Author auto.pub | Published on: 16.04.2026

Lamborghini has not officially confirmed the new model yet, but the brand’s latest messaging points quite clearly towards an open top limited series car. If Sant’Agata takes the idea into production, the result would land in the same rarefied, ultra high margin niche already occupied by the Ferrari Daytona SP3 and McLaren Elva.

On 13 April, Lamborghini published an official feature titled Few Off Roadster: Emotional, Limited and Open, linking its open low volume specials into one continuous tradition. That matters, because Fenomeno is already the brand’s newest Few Off model: 29 cars, a 6.5 litre naturally aspirated V12, three electric motors, 1,080 hp and a top speed beyond 350 km/h. Put those two facts together and the idea of a new roofless special starts to look very plausible, even if no formal unveiling has been announced yet.

The most obvious rival is the Ferrari Daytona SP3. Ferrari pitched that Icona series model directly at collectors, leaning on a naturally aspirated V12, historic styling cues, limited production and a strong sense of occasion. Lamborghini’s potential new roadster would be aimed at much the same buyer, though it would almost certainly stand apart with more aggressive design and a hybrid powertrain.

The other natural point of comparison is the McLaren Elva. That car also chases an extreme open air driving experience, but with a very different recipe. McLaren built its case around low weight, a windscreen free or near minimal screen layout and the feel of a pure roadster. If Lamborghini does put a production model on the road based on the Fenomeno, it would more likely trade on V12 drama, visual theatre and limited run status than on an uncompromising lightweight philosophy.
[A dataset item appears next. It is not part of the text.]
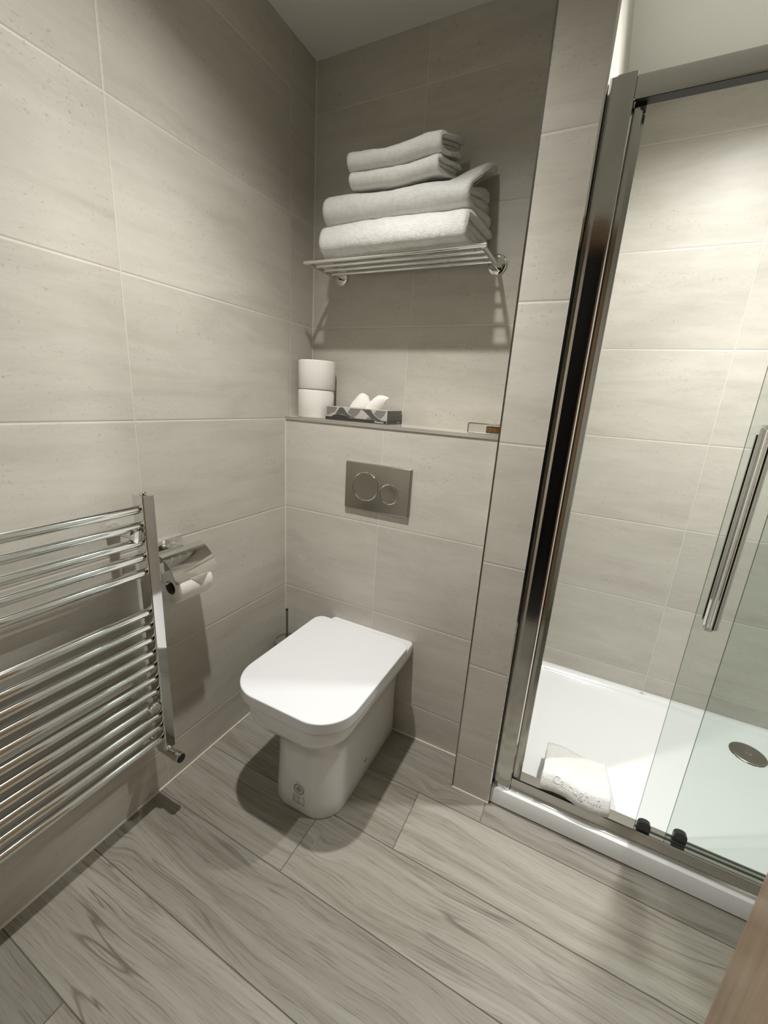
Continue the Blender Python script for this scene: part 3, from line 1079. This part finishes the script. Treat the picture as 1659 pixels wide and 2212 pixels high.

In this niche, Ferrari, McLaren and Lamborghini are selling less a car than a story: rarity, collectability and the right to own something almost nobody else ever will. Lamborghini’s official roadster retrospective suggests the company is once again preparing the market along exactly those lines. And if the new car does arrive, it will not be fighting ordinary supercars. It will be aimed squarely at the most profitable upper layer of the collectible open top hypercar world.